Thorny issues debated

At this time, Washington wrote that the states were united only by a "rope of sand," and the prestige of the Congress had fallen to a low point. Disputes between Maryland and Virginia over navigation in the Potomac River led to a conference of representatives of five states at Annapolis in 1786. One of these delegates, Alexander Hamilton, convinced his colleagues that commerce was too much bound up with other questions and that the situation was too serious to be dealt with by so unrepresentative a body as themselves. He induced the gathering to call upon all the states to appoint representatives of the United States and to "devise such further provisions as shall appear to them necessary to render the Constitution of the Federal Government adequate to the exigencies of the Union." The Continental Congress was at first indignant over this bold step, but its protests were cut short by the news that Virginia had elected George Washington a delegate, and during the next fall and winter, elections were held in all the states but Rhode Island.

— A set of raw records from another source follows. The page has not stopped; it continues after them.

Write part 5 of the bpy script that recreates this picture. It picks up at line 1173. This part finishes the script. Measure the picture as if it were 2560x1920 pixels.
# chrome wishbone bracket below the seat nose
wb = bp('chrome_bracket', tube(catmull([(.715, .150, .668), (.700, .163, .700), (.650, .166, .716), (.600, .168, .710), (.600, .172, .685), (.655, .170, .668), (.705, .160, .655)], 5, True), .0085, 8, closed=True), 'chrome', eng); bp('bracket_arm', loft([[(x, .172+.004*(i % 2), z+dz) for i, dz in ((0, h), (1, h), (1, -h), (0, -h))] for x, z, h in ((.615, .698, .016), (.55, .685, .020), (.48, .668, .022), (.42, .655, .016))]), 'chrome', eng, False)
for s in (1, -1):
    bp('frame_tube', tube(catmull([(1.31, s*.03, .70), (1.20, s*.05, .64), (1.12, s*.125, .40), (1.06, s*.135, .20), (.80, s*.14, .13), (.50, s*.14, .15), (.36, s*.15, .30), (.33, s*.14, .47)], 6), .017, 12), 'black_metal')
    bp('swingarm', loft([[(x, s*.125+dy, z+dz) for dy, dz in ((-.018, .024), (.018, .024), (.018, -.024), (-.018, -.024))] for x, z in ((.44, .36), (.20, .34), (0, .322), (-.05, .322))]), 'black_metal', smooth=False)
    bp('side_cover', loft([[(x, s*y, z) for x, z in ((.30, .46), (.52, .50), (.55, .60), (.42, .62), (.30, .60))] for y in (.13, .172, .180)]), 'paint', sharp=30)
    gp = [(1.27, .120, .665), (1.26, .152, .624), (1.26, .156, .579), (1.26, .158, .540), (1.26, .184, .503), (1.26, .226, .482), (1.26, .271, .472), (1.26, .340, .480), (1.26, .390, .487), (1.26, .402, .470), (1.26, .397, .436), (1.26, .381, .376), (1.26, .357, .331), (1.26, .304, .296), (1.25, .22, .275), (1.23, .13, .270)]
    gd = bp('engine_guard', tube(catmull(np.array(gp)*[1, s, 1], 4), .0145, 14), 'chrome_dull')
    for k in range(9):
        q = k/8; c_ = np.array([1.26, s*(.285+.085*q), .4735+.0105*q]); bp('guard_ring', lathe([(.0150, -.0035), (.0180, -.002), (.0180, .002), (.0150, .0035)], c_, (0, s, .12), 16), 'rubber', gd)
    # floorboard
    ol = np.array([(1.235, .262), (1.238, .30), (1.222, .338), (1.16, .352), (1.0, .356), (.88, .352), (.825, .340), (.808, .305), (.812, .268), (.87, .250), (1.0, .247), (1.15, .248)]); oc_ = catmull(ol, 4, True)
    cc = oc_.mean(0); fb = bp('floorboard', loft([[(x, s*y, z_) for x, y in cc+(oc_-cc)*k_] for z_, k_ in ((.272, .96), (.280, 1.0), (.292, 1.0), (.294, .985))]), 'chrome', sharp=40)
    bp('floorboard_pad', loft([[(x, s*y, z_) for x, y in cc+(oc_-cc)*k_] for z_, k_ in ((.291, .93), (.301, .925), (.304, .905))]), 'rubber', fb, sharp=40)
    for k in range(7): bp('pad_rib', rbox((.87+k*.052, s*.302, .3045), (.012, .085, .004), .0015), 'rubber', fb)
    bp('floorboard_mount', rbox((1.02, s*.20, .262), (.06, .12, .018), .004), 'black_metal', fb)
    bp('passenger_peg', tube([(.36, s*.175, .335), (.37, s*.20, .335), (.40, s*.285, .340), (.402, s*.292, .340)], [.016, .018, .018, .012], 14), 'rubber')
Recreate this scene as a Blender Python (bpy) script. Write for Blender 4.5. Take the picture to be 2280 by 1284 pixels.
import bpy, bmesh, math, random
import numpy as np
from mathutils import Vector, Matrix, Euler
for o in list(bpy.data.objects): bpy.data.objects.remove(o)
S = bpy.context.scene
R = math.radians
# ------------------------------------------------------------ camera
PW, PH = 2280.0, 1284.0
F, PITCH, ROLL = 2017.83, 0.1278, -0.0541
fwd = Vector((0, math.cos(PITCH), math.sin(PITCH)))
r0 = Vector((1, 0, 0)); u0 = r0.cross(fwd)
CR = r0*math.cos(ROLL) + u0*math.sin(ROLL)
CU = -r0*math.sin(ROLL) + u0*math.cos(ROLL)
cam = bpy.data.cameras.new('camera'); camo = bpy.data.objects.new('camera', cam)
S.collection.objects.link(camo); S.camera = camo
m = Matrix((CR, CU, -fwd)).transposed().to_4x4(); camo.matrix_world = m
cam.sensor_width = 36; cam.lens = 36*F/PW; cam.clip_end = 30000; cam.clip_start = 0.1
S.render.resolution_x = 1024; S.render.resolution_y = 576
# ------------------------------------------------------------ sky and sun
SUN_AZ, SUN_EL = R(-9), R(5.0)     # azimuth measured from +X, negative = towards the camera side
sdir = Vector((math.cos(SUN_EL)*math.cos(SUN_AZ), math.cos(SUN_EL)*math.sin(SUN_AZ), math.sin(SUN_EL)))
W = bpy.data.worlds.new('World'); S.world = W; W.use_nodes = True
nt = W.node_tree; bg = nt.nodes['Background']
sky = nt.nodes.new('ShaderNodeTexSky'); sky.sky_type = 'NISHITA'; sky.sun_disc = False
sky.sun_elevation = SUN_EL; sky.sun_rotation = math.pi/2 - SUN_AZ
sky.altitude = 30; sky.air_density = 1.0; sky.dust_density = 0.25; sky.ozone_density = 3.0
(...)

It was a gathering of notables that assembled as the Federal Convention in the Philadelphia State House in May 1787. The state legislatures sent leaders with experience in colonial and state governments, in Congress, on the bench, and in the field. George Washington, regarded as the outstanding citizen in the entire country because of his military leadership during the Revolution and because of his integrity and reputation, was chosen as presiding officer. The sage Benjamin Franklin, now eighty-one and mellow with years, let the younger men do most of the talking, but his kindly humor and wide experience in diplomacy helped ease some of the difficulties among the other delegates. Prominent among the more active members were Governor Morris, able and daring, who clearly saw the need for national government, and James Wilson, also of Pennsylvania, who labored indefatigably for the national idea. From Virginia came James Madison, a practical young statesman, a thorough student of politics and history and, according to a colleague, "from a spirit of industry and application . . . the best informed man on any point in debate." Massachusetts sent Rufus King and Elbridge Gerry, young men of ability and experience. Roger Sherman, shoemaker turned judge, was one of the representatives from Connecticut. From New York came Alexander Hamilton, just turned thirty and already famous. One of the few great men of colonial America absent was Thomas Jefferson who was in France on a mission of state. Among the fifty-five delegates, youth predominated, for the average age was forty-two.

The Convention had been authorized merely to draft amendments to the Articles of Confederation but, as Madison later wrote, the delegates "with a manly confidence in their country" simply threw the Articles aside and went ahead with the consideration of a wholly new form of government. In their work, the delegates recognized that the predominant need was to reconcile two different powers-the power of local control which was already being exercised by the thirteen semi-independent states and the power of a central government. They adopted the principle that the functions and powers of the national government, being new, general, and inclusive, had to be carefully defined and stated, while all other functions and powers were to be understood as belonging to the states. They recognized, however, the necessity of giving the national government real power and thus generally accepted the fact that the national government be empowered - among other things - to coin money, to regulate commerce, to declare war, and make peace. These functions, of necessity, called for the machinery of a national government.